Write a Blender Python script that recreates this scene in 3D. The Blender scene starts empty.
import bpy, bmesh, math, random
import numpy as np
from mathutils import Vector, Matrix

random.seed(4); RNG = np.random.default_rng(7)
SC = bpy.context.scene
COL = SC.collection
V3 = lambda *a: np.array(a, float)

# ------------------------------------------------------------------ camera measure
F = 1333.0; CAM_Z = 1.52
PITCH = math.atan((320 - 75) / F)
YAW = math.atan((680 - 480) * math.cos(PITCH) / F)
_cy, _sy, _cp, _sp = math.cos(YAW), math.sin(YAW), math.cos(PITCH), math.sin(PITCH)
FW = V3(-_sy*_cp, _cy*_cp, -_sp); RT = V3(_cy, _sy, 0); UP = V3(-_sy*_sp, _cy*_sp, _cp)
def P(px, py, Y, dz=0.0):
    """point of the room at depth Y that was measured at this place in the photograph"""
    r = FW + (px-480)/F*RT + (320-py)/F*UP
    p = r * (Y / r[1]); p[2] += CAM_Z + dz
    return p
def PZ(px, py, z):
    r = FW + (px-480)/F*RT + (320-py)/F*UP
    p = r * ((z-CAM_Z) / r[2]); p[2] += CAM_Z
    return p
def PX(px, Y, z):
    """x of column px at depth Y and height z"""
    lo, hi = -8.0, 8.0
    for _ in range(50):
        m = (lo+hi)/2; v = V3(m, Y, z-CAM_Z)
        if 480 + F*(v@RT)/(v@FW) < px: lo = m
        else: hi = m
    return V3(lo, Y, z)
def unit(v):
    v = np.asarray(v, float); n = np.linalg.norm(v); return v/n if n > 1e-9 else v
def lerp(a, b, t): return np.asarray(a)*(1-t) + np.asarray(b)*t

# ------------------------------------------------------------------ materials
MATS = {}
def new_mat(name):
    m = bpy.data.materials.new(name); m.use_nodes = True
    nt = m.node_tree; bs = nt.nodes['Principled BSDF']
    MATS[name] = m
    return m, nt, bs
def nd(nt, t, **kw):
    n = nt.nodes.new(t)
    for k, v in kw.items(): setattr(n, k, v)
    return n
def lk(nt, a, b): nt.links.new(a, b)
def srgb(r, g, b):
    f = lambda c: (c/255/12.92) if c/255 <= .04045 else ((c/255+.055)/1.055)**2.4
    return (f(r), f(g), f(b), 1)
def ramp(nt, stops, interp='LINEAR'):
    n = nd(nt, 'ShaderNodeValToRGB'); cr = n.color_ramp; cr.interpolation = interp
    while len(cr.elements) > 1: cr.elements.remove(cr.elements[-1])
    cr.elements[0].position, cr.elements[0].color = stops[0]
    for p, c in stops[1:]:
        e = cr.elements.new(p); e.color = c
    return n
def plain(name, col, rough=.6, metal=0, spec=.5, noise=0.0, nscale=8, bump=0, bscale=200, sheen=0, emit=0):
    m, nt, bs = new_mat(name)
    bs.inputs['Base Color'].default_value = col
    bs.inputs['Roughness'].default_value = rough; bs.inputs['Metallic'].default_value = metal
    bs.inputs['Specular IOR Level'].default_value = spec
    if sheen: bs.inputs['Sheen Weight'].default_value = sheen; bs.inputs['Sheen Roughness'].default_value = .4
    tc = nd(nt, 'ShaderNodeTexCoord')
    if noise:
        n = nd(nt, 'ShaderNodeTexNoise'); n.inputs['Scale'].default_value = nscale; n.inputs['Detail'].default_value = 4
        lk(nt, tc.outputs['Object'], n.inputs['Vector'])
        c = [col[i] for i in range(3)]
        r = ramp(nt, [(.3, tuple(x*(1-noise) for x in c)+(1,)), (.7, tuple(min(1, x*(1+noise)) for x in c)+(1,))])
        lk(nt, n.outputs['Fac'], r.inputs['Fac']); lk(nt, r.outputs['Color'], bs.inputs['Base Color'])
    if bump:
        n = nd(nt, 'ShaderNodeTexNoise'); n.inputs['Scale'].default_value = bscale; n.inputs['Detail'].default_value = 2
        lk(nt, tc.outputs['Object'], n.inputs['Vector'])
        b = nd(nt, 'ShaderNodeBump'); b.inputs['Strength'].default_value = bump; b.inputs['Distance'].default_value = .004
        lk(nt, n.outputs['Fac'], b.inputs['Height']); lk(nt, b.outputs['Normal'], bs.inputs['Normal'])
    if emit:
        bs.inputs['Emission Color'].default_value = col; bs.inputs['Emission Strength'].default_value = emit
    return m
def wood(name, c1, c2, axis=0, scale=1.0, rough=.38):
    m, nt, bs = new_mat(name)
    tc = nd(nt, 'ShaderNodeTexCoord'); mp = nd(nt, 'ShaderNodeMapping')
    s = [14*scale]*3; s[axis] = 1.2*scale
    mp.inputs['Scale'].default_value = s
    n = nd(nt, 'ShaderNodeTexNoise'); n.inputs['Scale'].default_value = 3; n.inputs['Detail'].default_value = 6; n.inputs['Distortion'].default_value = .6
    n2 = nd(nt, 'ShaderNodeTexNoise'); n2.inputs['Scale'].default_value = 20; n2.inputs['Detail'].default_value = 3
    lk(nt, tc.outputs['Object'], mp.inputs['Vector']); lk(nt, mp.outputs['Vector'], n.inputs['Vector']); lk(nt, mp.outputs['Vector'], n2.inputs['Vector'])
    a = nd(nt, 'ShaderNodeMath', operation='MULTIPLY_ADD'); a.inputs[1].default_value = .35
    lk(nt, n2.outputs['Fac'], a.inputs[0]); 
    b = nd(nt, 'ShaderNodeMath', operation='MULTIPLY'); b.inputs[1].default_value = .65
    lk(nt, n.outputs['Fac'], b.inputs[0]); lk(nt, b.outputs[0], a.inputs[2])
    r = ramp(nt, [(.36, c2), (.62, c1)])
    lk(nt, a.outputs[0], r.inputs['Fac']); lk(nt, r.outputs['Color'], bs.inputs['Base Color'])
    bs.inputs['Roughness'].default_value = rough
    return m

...

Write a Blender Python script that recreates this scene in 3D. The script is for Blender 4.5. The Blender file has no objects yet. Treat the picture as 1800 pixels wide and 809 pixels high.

--

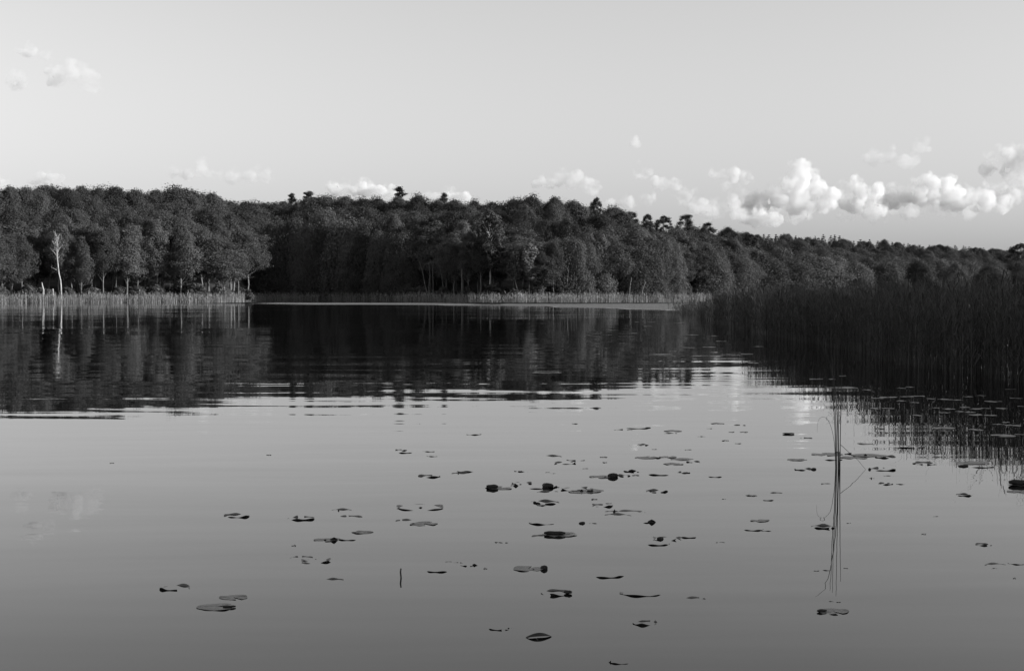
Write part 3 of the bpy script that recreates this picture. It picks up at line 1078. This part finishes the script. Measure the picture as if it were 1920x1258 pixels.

> [WHAT TO PRODUCE]: Find each line holding the string "script" and copy it out.

> [CORRECT ANSWER]:
Write a Blender Python script that recreates this scene in 3D. The Blender scene starts empty.
Write a Blender Python script that recreates this scene in 3D. The script is for Blender 4.5. The Blender file has no objects yet. Treat the picture as 1800 pixels wide and 809 pixels high.
Write part 3 of the bpy script that recreates this picture. It picks up at line 1078. This part finishes the script. Measure the picture as if it were 1920x1258 pixels.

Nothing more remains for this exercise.